----- Given records -----
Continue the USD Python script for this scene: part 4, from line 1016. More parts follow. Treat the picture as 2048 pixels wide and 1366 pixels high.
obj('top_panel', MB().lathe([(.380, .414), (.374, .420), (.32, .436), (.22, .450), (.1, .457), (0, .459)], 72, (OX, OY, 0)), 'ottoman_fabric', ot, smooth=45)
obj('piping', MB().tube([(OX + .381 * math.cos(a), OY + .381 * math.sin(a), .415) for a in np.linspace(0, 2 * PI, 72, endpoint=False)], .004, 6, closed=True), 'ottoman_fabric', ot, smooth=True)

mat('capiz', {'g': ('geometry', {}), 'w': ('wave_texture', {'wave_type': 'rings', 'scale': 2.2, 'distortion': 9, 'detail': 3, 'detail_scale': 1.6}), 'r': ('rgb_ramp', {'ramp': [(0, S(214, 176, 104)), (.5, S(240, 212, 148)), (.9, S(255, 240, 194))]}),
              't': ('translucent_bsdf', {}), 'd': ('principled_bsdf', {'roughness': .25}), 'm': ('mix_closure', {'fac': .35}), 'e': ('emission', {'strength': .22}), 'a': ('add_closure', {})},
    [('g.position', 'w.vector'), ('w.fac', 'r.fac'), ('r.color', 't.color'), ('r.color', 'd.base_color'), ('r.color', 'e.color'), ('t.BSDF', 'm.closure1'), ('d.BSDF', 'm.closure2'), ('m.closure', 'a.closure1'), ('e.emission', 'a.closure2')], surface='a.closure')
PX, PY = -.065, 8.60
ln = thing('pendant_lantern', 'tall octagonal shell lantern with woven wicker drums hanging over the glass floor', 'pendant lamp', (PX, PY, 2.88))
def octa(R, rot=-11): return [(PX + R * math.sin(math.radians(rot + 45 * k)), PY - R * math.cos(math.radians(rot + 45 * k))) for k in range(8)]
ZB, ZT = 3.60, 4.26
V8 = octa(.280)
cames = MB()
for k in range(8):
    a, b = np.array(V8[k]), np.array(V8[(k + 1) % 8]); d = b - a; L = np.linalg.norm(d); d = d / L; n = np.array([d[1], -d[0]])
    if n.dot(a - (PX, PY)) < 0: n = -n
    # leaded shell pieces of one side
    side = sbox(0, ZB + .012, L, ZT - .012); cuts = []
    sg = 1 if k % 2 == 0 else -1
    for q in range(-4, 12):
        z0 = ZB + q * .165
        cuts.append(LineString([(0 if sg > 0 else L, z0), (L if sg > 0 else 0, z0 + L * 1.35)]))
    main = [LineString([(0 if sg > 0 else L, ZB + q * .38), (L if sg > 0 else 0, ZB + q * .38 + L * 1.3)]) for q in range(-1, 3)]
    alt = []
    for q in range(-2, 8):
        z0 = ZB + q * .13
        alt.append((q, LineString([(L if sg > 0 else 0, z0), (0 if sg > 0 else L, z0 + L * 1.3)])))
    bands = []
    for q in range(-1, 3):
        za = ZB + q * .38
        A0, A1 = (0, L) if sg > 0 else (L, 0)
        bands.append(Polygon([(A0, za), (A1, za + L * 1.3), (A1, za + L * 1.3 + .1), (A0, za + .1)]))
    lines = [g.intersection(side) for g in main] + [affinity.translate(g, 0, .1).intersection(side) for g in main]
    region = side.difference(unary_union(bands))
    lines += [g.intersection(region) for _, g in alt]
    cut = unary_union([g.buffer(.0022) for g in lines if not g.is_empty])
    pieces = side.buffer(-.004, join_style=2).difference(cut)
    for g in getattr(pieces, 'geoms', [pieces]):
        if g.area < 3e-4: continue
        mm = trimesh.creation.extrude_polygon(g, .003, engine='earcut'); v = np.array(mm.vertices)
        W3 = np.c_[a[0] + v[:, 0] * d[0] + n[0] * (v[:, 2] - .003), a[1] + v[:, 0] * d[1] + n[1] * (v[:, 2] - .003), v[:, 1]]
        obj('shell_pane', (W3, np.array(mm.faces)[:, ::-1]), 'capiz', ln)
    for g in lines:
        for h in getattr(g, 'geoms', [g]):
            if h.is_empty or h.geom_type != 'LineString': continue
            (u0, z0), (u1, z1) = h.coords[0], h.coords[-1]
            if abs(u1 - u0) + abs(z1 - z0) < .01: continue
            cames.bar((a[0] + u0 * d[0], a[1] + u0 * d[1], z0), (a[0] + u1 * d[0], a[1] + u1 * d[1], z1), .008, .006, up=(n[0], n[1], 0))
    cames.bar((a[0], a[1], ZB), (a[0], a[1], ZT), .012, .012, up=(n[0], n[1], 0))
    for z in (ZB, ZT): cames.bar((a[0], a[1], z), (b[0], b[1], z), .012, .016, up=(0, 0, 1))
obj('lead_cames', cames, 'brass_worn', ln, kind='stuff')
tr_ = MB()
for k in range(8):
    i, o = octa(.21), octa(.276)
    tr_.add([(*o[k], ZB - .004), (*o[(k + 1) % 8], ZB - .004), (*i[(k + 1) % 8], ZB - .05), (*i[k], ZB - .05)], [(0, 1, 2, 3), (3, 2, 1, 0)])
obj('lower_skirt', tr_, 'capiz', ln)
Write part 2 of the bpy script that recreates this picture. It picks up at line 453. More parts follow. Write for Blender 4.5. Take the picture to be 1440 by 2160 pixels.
-----
◆ Problem description: Extract every entry above as it appears.

◆ Task solution:
Continue the USD Python script for this scene: part 4, from line 1016. More parts follow. Treat the picture as 2048 pixels wide and 1366 pixels high.
obj('top_panel', MB().lathe([(.380, .414), (.374, .420), (.32, .436), (.22, .450), (.1, .457), (0, .459)], 72, (OX, OY, 0)), 'ottoman_fabric', ot, smooth=45)
obj('piping', MB().tube([(OX + .381 * math.cos(a), OY + .381 * math.sin(a), .415) for a in np.linspace(0, 2 * PI, 72, endpoint=False)], .004, 6, closed=True), 'ottoman_fabric', ot, smooth=True)

mat('capiz', {'g': ('geometry', {}), 'w': ('wave_texture', {'wave_type': 'rings', 'scale': 2.2, 'distortion': 9, 'detail': 3, 'detail_scale': 1.6}), 'r': ('rgb_ramp', {'ramp': [(0, S(214, 176, 104)), (.5, S(240, 212, 148)), (.9, S(255, 240, 194))]}),
              't': ('translucent_bsdf', {}), 'd': ('principled_bsdf', {'roughness': .25}), 'm': ('mix_closure', {'fac': .35}), 'e': ('emission', {'strength': .22}), 'a': ('add_closure', {})},
    [('g.position', 'w.vector'), ('w.fac', 'r.fac'), ('r.color', 't.color'), ('r.color', 'd.base_color'), ('r.color', 'e.color'), ('t.BSDF', 'm.closure1'), ('d.BSDF', 'm.closure2'), ('m.closure', 'a.closure1'), ('e.emission', 'a.closure2')], surface='a.closure')
PX, PY = -.065, 8.60
ln = thing('pendant_lantern', 'tall octagonal shell lantern with woven wicker drums hanging over the glass floor', 'pendant lamp', (PX, PY, 2.88))
def octa(R, rot=-11): return [(PX + R * math.sin(math.radians(rot + 45 * k)), PY - R * math.cos(math.radians(rot + 45 * k))) for k in range(8)]
ZB, ZT = 3.60, 4.26
V8 = octa(.280)
cames = MB()
for k in range(8):
    a, b = np.array(V8[k]), np.array(V8[(k + 1) % 8]); d = b - a; L = np.linalg.norm(d); d = d / L; n = np.array([d[1], -d[0]])
    if n.dot(a - (PX, PY)) < 0: n = -n
    # leaded shell pieces of one side
    side = sbox(0, ZB + .012, L, ZT - .012); cuts = []
    sg = 1 if k % 2 == 0 else -1
    for q in range(-4, 12):
        z0 = ZB + q * .165
        cuts.append(LineString([(0 if sg > 0 else L, z0), (L if sg > 0 else 0, z0 + L * 1.35)]))
    main = [LineString([(0 if sg > 0 else L, ZB + q * .38), (L if sg > 0 else 0, ZB + q * .38 + L * 1.3)]) for q in range(-1, 3)]
    alt = []
    for q in range(-2, 8):
        z0 = ZB + q * .13
        alt.append((q, LineString([(L if sg > 0 else 0, z0), (0 if sg > 0 else L, z0 + L * 1.3)])))
    bands = []
    for q in range(-1, 3):
        za = ZB + q * .38
        A0, A1 = (0, L) if sg > 0 else (L, 0)
        bands.append(Polygon([(A0, za), (A1, za + L * 1.3), (A1, za + L * 1.3 + .1), (A0, za + .1)]))
    lines = [g.intersection(side) for g in main] + [affinity.translate(g, 0, .1).intersection(side) for g in main]
    region = side.difference(unary_union(bands))
    lines += [g.intersection(region) for _, g in alt]
    cut = unary_union([g.buffer(.0022) for g in lines if not g.is_empty])
    pieces = side.buffer(-.004, join_style=2).difference(cut)
    for g in getattr(pieces, 'geoms', [pieces]):
        if g.area < 3e-4: continue
        mm = trimesh.creation.extrude_polygon(g, .003, engine='earcut'); v = np.array(mm.vertices)
        W3 = np.c_[a[0] + v[:, 0] * d[0] + n[0] * (v[:, 2] - .003), a[1] + v[:, 0] * d[1] + n[1] * (v[:, 2] - .003), v[:, 1]]
        obj('shell_pane', (W3, np.array(mm.faces)[:, ::-1]), 'capiz', ln)
    for g in lines:
        for h in getattr(g, 'geoms', [g]):
            if h.is_empty or h.geom_type != 'LineString': continue
            (u0, z0), (u1, z1) = h.coords[0], h.coords[-1]
            if abs(u1 - u0) + abs(z1 - z0) < .01: continue
            cames.bar((a[0] + u0 * d[0], a[1] + u0 * d[1], z0), (a[0] + u1 * d[0], a[1] + u1 * d[1], z1), .008, .006, up=(n[0], n[1], 0))
    cames.bar((a[0], a[1], ZB), (a[0], a[1], ZT), .012, .012, up=(n[0], n[1], 0))
    for z in (ZB, ZT): cames.bar((a[0], a[1], z), (b[0], b[1], z), .012, .016, up=(0, 0, 1))
obj('lead_cames', cames, 'brass_worn', ln, kind='stuff')
tr_ = MB()
for k in range(8):
    i, o = octa(.21), octa(.276)
    tr_.add([(*o[k], ZB - .004), (*o[(k + 1) % 8], ZB - .004), (*i[(k + 1) % 8], ZB - .05), (*i[k], ZB - .05)], [(0, 1, 2, 3), (3, 2, 1, 0)])
obj('lower_skirt', tr_, 'capiz', ln)
Write part 2 of the bpy script that recreates this picture. It picks up at line 453. More parts follow. Write for Blender 4.5. Take the picture to be 1440 by 2160 pixels.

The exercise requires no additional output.